Lola Arias / La Nación
Una profesora de arquitectura realiza un taller frente al Palacio Pizzurno, un profesor de filosofía enseña metafísica en el subte, una profesora de la UNA da clases de pintura en la calle Pinzón, un profesor de literatura hace una lectura crítica de una novela de Aira en la vereda de Puán. No es una obra de la Bienal de Performance: es una de las formas de protesta que encontraron profesores y alumnos de la universidad pública para hacer visible la crisis presupuestaria.

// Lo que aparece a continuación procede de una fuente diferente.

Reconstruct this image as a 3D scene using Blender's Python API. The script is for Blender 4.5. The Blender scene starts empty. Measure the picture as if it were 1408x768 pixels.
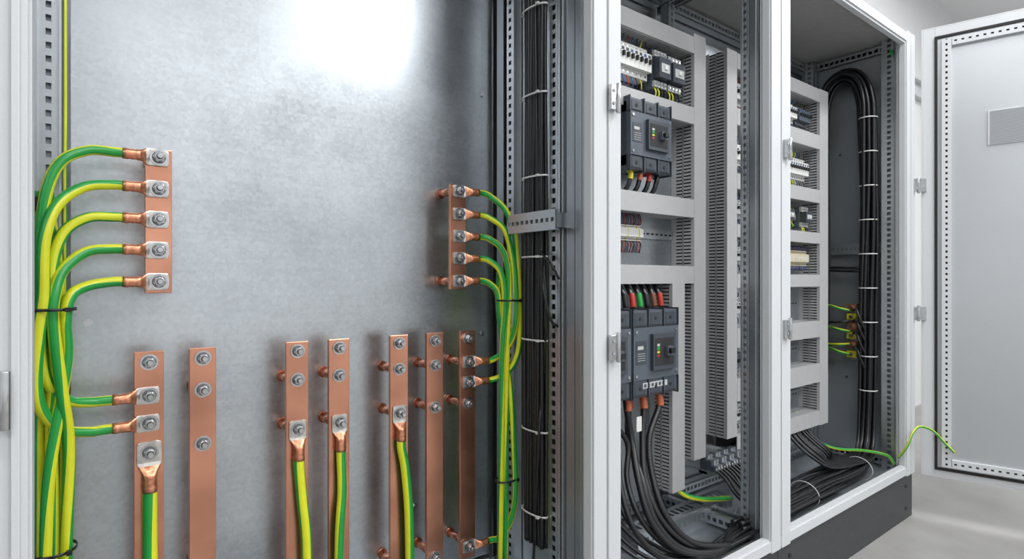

Cuando les preguntaban cómo es dar clases afuera, algunos profesores decían que, a pesar del frío, el ruido de la calle y algunas conductas agresivas de los automovilistas, era algo extraordinario. Los alumnos se concentran de una forma inaudita, no sólo porque tienen que abstraerse del mundo exterior, sino porque ellos mismos se ven observados, ocupando un lugar en la escena. Algunos alumnos decían también que es emocionante ver a otros alumnos asistiendo a otra clase a pocos metros de distancia, como si las paredes hubieran desaparecido y pudieran espiar en clases ajenas. Todos coincidían en que dar clases públicas genera una relación diferente entre profesores y alumnos, porque ambos participan por decisión de una acción tan performática como política. Los profesores confirman su compromiso con la educación aun en la intemperie y los alumnos se tornan protagonistas. Literalmente hacen educación pública: salen del aula para mostrarle a la ciudad el lazo que existe entre profesores y alumnos en la UBA.
Enseñar en el espacio público como forma de manifestarse no es algo nuevo. La idea se remonta al Mayo Francés de 1968, pero volvió con las revueltas de los últimos años. En Atenas la enseñanza universitaria salió a la calle en medio de las protestas por la crisis económica; en Madrid, en la época de las movilizaciones de los indignados, se dictaron clases públicas en la Plaza del Sol. Enseñar a plena luz del día volvió a ser una forma de resistencia.
Esa puesta en escena política de la enseñanza no es ajena al arte contemporáneo. El suizo Tomas Hirschorn realizó monumentos a filósofos como Bataille, Spinoza, Deleuze, espacios construidos colectivamente con materiales precarios que funcionan como universidades portátiles para que personas que viven en los suburbios puedan tener acceso a una biblioteca, talleres y conferencias. Un kurdo llamado Ahmet Ögüt tiene el proyecto La Universidad Silenciosa, una plataforma en la que refugiados e inmigrantes (que no pueden enseñar o asistir a clases por problemas de papeles) intercambian conocimiento en la forma de conferencias y publicaciones. De la misma manera, en medio de la crisis del 2001, el Proyecto Venus del artista argentino Roberto Jacoby se proponía como una plataforma de trueque de servicios que en muchos casos eran intercambios de conocimiento del tipo “te cambio una clase de cocina por una lección de alemán”.
Al ver a alumnos y profesores en la calle no se puede dejar de pensar que esa pasión de enseñar y aprender es el capital más preciado de nuestra sociedad. Cerrar los ojos ante la educación pública es no querer ver el futuro.